Britain's Prime Minister Gordon Brown faced a renewed challenge to his leadership on Monday after support for the ruling Labour Party plunged to its lowest level in a century in European elections.

Compounding Labour's woes, the far-right British National Party won two seats in the European Parliament for the first time. The BNP gained the seats in two regions of northern England at the expense of Brown's Labour Party, which has been hurt by a scandal over politicians' expenses.

Brown, who reshuffled his government after six ministers resigned last week, was set to meet on Monday evening with Labour members of parliament, a number of whom have called on him to quit ahead of a general election due within a year.

The political turmoil rattled markets last week, pushing the pound lower. Investors are wary of uncertainty when Britain faces its deepest recession since World War Two and the budget deficit has reached a record 175 billion pounds ($281 billion).

Brown's departure would almost certainly precipitate an early general election which the centre-right opposition Conservatives are expected to win after 12 years out of power. They are yet to flesh out their plans for restoring order to public finances.

A projection for the BBC put Labour on 16 percent of the vote, just behind the anti-European Union UK Independence Party and 11 points adrift of the main opposition Conservatives who are also critical of the EU.
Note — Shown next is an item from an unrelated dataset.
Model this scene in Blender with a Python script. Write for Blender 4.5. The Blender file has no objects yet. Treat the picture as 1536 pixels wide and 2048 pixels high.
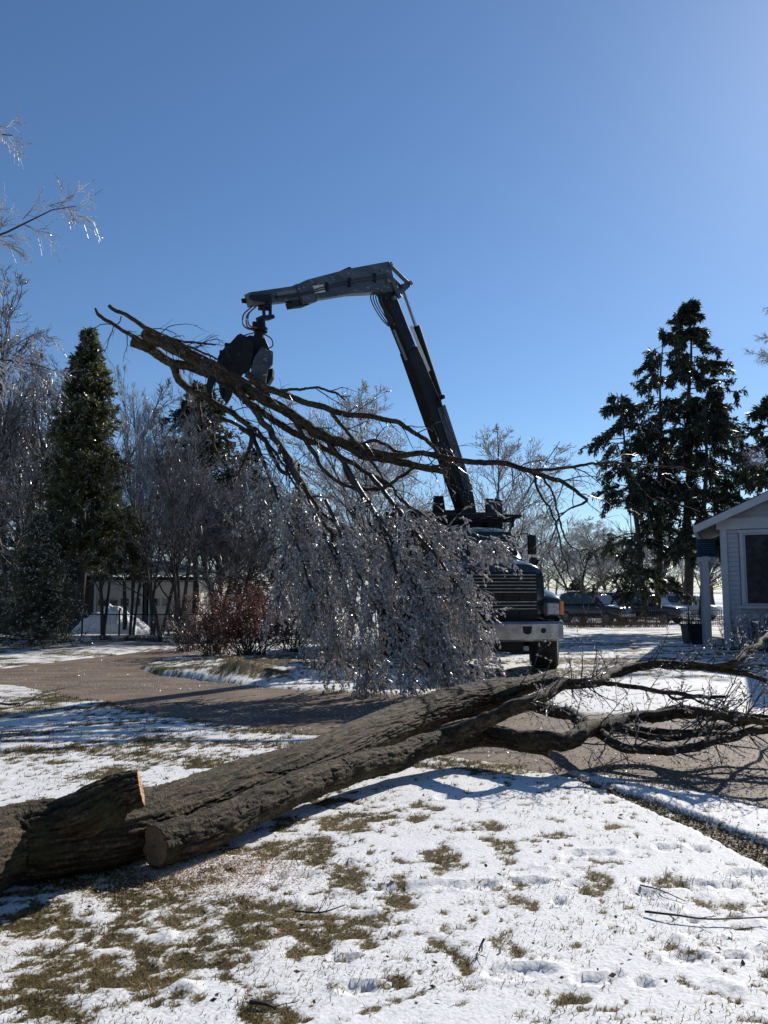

Labour's share of the vote was down about seven points from the last European election in 2004.

MESSAGE TO YOU, GORDON

The performance gave fresh ammunition to Brown's critics in the Labour Party after a traumatic week in which one departing minister, James Purnell, called on Brown to step aside and said he was an electoral liability.

Former finance minister Brown has not faced the electorate since he took over as prime minister from Tony Blair in 2007.

"If Labour MPs and Gordon Brown don't get the message from these results we are finished," said left-wing Labour MP John McDonnell, noting that Labour's share of the vote was its lowest in a nationwide election since 1910.

"The message is clear, we need a complete change of political direction," he added.

Former Labour minister Charles Falconer called for a change at the top to improve Labour's chances in the general election.

Rebels among Labour members of parliament (MPs) are said to be canvassing support for a letter calling on Brown to go.

Critics say Labour lacks a coherent policy agenda and that Brown is indecisive and a poor communicator, adding he appears to be unable to transfer his confidence on the world economic stage to domestic politics.

British newspapers reported on Monday that Brown would delay the planned privatisation of postal group Royal Mail, on price grounds, and announce an Iraq war inquiry within days.

A delay on Royal Mail would help curb Labour internal divisions after 140 MPs signed a motion opposing the deal.

Brown told supporters on Sunday he would not walk away from the country's troubles.

Political commentators said fringe and protest parties had gained from anger with the mainstream parties after disclosures that MPs had charged the taxpayer for everything from dog food to the cost of cleaning a moat. Turnout was also low -- with only around a third of voters having bothered to cast ballots. "There's always a strong Eurosceptic current running through the UK ... I think it's a mixture of Euroscepticism (and) clearly the MPs' expenses," Ivor Gaber, professor of political campaigning at London's City University, told Reuters.